→ **Given material**:
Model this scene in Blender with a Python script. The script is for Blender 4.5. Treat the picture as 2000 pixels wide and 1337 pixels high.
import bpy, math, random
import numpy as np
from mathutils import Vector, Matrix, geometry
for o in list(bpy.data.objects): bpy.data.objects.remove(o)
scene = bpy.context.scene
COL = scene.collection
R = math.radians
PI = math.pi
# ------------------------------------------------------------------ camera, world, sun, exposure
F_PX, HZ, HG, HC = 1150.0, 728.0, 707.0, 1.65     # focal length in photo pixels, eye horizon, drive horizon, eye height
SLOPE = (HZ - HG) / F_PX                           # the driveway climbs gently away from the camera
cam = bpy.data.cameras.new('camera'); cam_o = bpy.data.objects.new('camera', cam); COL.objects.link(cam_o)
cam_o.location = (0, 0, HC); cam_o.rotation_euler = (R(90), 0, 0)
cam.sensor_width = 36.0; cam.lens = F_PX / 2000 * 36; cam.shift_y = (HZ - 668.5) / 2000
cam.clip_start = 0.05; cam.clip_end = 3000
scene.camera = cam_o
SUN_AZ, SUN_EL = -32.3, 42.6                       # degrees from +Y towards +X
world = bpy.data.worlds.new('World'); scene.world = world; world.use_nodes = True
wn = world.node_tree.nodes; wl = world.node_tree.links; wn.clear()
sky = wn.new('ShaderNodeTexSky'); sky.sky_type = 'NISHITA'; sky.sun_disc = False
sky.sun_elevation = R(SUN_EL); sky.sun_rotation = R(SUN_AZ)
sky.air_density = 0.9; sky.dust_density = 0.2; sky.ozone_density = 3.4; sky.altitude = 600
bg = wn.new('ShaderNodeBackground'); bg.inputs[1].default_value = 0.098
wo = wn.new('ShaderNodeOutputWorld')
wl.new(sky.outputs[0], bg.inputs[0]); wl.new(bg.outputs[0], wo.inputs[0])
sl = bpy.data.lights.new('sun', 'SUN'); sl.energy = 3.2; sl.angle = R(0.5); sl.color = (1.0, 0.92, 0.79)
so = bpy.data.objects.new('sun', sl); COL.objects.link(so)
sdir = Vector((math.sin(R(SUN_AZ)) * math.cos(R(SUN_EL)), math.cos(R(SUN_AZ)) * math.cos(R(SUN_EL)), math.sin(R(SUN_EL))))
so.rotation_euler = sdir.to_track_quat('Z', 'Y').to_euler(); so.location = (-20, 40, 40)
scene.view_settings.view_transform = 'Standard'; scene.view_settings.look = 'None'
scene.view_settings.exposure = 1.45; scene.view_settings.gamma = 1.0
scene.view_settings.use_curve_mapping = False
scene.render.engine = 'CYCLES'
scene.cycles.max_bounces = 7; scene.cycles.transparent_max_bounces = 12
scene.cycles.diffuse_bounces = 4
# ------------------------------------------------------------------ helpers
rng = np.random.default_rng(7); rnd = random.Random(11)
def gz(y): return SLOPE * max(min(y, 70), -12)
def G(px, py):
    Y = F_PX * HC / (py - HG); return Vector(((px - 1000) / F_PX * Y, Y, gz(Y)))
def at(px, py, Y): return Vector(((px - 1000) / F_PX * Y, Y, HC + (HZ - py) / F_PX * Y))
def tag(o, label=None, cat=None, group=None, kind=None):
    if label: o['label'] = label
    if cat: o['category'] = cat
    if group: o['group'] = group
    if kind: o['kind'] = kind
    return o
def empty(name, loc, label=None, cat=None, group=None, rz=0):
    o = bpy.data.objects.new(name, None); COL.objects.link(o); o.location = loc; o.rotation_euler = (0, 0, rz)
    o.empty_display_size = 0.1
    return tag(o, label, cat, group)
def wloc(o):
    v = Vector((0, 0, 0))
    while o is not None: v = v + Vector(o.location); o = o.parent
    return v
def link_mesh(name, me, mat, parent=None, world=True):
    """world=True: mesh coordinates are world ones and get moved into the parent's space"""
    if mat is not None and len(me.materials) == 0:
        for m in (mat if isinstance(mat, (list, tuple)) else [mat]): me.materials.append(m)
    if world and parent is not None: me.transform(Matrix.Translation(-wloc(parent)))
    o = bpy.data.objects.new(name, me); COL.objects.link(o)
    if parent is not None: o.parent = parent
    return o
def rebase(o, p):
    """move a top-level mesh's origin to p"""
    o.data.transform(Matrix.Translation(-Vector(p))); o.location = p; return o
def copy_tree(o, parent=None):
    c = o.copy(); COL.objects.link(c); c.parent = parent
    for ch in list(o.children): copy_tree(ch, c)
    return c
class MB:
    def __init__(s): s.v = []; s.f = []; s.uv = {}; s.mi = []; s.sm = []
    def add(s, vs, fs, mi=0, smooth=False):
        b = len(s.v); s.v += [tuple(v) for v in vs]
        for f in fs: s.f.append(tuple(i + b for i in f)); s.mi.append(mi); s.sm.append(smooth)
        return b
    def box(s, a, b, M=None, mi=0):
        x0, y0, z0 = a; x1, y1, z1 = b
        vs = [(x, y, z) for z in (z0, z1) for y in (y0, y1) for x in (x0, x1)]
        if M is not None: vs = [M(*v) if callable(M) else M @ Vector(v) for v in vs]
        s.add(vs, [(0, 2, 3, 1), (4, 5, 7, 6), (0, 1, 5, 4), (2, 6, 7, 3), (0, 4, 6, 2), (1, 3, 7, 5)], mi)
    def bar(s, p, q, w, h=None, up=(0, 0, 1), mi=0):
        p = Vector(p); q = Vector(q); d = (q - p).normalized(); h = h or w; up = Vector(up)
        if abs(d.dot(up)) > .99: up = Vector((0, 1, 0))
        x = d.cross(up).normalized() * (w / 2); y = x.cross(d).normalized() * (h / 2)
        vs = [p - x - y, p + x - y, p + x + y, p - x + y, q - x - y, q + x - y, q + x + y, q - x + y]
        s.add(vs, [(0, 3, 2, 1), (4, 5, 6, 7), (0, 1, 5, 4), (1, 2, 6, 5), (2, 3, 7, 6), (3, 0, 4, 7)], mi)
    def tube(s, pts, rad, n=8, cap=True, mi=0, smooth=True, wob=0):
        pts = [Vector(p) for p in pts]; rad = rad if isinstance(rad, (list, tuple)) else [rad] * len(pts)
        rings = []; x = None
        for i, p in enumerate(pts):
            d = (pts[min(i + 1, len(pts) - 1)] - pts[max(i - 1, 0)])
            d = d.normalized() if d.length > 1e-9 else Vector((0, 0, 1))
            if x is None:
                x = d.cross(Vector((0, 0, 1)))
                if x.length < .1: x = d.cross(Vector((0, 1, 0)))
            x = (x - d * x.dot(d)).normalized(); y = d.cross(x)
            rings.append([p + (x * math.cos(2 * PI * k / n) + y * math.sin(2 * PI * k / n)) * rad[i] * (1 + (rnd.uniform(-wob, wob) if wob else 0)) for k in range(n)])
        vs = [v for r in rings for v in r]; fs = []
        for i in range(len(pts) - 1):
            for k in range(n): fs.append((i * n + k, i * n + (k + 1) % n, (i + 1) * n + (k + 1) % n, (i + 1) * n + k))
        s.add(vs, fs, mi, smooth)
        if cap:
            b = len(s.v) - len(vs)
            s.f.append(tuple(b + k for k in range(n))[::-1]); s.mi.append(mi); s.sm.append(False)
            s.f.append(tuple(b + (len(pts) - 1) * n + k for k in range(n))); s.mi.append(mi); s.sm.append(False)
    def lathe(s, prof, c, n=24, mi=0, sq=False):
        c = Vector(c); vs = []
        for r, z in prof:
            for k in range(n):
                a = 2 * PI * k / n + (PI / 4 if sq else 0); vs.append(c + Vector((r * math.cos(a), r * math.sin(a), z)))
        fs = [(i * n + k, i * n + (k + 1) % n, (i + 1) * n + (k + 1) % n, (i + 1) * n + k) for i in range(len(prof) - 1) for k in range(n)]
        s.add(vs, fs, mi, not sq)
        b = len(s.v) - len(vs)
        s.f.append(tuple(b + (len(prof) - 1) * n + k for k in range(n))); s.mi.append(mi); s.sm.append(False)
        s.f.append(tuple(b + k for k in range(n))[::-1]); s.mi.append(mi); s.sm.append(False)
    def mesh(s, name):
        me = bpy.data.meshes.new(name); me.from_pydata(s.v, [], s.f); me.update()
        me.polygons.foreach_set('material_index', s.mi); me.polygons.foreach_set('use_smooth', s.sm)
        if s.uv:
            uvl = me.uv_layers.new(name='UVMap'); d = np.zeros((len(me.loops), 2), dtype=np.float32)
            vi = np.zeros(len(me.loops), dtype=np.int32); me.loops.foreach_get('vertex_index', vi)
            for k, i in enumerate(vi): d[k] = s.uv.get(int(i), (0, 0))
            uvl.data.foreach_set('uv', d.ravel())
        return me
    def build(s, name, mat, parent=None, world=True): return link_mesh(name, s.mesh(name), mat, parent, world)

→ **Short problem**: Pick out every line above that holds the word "pixels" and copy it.

→ **Exercise output**:
Model this scene in Blender with a Python script. The script is for Blender 4.5. Treat the picture as 2000 pixels wide and 1337 pixels high.
F_PX, HZ, HG, HC = 1150.0, 728.0, 707.0, 1.65     # focal length in photo pixels, eye horizon, drive horizon, eye height